Ross Riege: It’s interesting because I think that for a while now there’s definitely been more of an approach where comedy doesn’t have to be bright high key content. You know, there’s a phrase that a lot of people say in the industry that “comedy plays best in the wide,” which oftentime it does. But kind of when I started shooting more narrative stuff I ended up falling in with a handful of directors who were doing comedy and improv. And one of the first TV projects I did was a show called Mash Up on Comedy Central that Jordan Vogt-Roberts and TJ Miller conceived that’s basically what Drunk History was where you had a standup act then you cut away to visualizations of what they’re talking about.
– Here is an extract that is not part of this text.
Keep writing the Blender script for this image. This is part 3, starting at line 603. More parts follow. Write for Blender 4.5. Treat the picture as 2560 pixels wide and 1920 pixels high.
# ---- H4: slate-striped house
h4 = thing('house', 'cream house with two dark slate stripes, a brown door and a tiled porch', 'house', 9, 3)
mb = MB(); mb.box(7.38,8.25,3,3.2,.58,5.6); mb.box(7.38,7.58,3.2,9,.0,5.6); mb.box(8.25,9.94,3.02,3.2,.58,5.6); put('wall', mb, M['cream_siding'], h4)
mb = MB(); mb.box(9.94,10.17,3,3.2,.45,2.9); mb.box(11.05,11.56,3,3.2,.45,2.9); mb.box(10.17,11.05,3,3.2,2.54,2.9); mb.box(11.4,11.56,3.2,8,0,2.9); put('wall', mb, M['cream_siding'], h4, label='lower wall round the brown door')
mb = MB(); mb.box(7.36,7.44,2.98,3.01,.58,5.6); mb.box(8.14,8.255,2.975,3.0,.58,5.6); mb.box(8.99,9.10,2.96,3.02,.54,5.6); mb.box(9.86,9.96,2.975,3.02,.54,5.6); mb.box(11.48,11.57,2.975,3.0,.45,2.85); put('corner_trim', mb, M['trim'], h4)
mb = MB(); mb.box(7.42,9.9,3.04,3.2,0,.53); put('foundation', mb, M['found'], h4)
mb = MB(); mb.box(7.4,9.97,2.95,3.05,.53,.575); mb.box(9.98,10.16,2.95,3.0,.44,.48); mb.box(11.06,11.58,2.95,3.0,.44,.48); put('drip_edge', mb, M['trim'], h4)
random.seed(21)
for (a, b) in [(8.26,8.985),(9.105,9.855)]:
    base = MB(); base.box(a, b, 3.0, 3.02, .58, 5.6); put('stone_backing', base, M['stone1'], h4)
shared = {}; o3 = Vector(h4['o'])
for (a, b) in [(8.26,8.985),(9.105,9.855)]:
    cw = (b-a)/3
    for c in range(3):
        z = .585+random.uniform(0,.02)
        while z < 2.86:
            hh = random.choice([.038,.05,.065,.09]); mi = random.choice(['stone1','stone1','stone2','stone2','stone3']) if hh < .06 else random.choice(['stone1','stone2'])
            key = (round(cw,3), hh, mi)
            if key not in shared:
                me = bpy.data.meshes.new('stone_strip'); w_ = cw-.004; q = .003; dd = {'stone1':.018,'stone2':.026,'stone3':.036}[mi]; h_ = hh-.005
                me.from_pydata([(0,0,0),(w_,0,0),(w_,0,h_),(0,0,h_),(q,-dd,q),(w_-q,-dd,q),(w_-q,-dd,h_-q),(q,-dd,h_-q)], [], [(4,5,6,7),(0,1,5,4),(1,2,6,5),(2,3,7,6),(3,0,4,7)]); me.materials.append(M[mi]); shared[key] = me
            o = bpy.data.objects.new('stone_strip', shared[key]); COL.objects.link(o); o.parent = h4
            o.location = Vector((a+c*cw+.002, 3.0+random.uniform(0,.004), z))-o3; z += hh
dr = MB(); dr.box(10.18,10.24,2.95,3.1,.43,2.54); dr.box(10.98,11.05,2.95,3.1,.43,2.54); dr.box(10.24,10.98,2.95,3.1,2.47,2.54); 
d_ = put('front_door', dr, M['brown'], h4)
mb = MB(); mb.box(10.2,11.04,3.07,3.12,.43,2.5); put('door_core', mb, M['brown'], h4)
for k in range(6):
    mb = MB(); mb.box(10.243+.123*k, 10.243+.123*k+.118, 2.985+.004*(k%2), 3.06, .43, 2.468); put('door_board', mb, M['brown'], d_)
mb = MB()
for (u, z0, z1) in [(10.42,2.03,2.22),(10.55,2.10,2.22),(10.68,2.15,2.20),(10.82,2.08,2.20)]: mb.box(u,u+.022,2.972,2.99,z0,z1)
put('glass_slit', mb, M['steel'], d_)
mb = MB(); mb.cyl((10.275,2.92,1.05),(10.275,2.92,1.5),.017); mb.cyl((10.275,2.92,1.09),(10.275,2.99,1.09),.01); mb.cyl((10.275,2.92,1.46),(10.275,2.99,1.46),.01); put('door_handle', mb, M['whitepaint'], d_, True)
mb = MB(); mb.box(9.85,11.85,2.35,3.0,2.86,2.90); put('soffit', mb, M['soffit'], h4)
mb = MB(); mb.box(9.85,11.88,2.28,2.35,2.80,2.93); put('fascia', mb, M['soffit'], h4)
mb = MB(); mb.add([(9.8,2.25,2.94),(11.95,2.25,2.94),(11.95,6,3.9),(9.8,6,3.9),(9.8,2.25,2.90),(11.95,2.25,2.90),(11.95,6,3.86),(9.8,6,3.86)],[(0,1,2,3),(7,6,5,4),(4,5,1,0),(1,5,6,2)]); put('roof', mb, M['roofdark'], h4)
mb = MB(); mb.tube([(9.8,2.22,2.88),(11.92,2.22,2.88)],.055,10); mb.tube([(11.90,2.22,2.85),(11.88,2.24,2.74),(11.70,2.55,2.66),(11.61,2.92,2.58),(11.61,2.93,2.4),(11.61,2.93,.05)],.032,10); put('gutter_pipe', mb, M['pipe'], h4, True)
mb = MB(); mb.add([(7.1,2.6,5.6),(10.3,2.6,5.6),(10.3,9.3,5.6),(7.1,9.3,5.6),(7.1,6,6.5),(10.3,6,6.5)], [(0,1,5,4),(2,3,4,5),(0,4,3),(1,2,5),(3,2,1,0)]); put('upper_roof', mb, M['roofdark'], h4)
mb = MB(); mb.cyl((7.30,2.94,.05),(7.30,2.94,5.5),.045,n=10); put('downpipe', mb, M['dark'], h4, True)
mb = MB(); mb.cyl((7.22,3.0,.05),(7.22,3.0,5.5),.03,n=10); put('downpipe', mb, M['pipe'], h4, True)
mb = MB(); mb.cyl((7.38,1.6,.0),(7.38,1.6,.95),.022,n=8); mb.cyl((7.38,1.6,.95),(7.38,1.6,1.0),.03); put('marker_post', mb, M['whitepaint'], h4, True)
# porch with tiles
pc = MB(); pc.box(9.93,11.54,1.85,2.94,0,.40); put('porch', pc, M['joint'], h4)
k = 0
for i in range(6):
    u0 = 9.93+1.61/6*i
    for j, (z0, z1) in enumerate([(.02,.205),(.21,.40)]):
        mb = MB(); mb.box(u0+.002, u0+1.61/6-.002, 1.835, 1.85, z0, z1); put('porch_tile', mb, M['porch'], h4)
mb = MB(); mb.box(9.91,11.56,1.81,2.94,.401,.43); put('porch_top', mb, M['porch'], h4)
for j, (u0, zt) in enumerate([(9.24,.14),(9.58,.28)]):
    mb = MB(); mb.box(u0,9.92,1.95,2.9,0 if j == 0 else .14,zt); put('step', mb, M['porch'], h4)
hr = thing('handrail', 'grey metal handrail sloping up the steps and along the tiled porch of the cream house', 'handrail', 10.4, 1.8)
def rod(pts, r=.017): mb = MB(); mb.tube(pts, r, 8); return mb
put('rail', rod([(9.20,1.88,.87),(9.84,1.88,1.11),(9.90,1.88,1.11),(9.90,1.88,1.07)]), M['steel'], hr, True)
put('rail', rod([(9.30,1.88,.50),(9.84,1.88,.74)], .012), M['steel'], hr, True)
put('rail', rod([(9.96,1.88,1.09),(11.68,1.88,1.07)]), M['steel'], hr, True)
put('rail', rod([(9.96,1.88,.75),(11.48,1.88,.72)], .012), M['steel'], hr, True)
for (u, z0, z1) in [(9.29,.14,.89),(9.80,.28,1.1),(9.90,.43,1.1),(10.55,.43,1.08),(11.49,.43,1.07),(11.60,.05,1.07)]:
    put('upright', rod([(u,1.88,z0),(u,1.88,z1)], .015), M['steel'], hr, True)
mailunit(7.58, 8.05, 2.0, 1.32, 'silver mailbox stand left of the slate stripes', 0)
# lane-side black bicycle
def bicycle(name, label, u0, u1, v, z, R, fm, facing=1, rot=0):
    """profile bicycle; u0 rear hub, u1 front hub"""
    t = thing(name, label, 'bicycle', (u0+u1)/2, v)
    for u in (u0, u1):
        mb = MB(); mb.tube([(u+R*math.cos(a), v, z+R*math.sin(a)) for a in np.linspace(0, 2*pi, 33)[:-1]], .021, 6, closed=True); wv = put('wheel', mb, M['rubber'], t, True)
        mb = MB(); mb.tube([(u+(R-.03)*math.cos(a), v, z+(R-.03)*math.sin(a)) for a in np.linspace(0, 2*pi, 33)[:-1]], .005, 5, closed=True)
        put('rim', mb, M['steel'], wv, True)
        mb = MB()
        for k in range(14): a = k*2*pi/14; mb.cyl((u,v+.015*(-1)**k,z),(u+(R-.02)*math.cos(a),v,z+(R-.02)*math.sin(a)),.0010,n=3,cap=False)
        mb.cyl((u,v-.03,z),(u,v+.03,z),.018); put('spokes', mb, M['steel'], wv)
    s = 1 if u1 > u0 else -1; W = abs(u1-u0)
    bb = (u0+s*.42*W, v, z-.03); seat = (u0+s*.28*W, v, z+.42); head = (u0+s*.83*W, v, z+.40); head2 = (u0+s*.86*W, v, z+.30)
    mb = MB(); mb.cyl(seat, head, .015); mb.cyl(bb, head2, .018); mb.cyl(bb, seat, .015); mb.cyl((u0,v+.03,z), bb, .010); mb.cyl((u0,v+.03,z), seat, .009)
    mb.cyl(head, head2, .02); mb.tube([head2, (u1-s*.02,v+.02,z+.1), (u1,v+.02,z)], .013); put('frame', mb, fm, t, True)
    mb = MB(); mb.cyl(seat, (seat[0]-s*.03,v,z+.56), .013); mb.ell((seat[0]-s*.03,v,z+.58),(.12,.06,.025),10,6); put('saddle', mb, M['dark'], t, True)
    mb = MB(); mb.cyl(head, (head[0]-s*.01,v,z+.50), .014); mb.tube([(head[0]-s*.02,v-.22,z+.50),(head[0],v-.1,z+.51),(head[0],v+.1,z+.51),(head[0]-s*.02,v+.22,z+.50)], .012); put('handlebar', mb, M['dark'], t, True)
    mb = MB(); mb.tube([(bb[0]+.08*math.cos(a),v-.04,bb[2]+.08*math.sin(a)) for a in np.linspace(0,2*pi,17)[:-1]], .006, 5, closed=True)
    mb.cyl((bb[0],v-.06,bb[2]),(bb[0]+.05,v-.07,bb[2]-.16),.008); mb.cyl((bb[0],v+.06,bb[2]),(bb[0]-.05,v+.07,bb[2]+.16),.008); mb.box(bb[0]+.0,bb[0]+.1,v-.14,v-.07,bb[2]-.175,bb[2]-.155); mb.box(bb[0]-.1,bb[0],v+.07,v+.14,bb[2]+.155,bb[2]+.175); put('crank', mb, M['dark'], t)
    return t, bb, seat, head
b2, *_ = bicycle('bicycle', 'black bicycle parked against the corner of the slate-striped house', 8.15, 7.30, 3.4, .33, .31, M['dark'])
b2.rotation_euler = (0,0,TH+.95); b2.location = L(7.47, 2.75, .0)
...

So, from beginning with that style the first things we talked about was how do we shoot it so it doesn’t look like something from 2005 that you could pull up on Comedy Central. So we tried to kind of break apart these conventions that are considered a given simply because you’re shooting comedy and that’s how you always shoot it. And a lot of those things are built on convenience because they’ve been done before and they work, but I think the conversations on how we can depart from those tropes in a way where production can still support us but we can also make new images became important.

Just talking about the way comedy is going now though, off the top of my head, films like Tropic Thunder are a great example of a movie that you wouldn’t expect to feel so grand and epic despite it just being a comedy. I think that’s what people are finding; that you can make things look — for lack of a less cliché term — cinematic and it can still play in any genre.

NFS: To wrap things up, in general what advice would you give to up-and-coming DPs or directors looking to break into the industry?

Ross Riege: One thing I always say is shoot as much as you can. And don’t be afraid of failing, or trying things and seeing if it doesn’t work. I didn’t know for sure that I wanted to be a cinematographer when I was in college. I went to film school and was interested in media, TV and movies, but I was mostly interested — and still am — in still photography. And I still do a lot of it on my own just for fun. I think if you come with a mindset of a photographer it helps transition into motion photography in great ways. So, if you can’t get your hands on a crew and a project to do something big, you can still make images.

From there it’s practice, practice, practice and to find people to get weird, down and dirty with. There are so many tools available now that aren’t expensive. When I was in film school, which was right before HD, if you wanted to make something like it belonged you had to rent the equipment and get the lights and everything else — but now you have super sensitive cameras and can shoot stuff on your iPhones. So the more you shoot the better, and just keep being prolific and making weird stuff.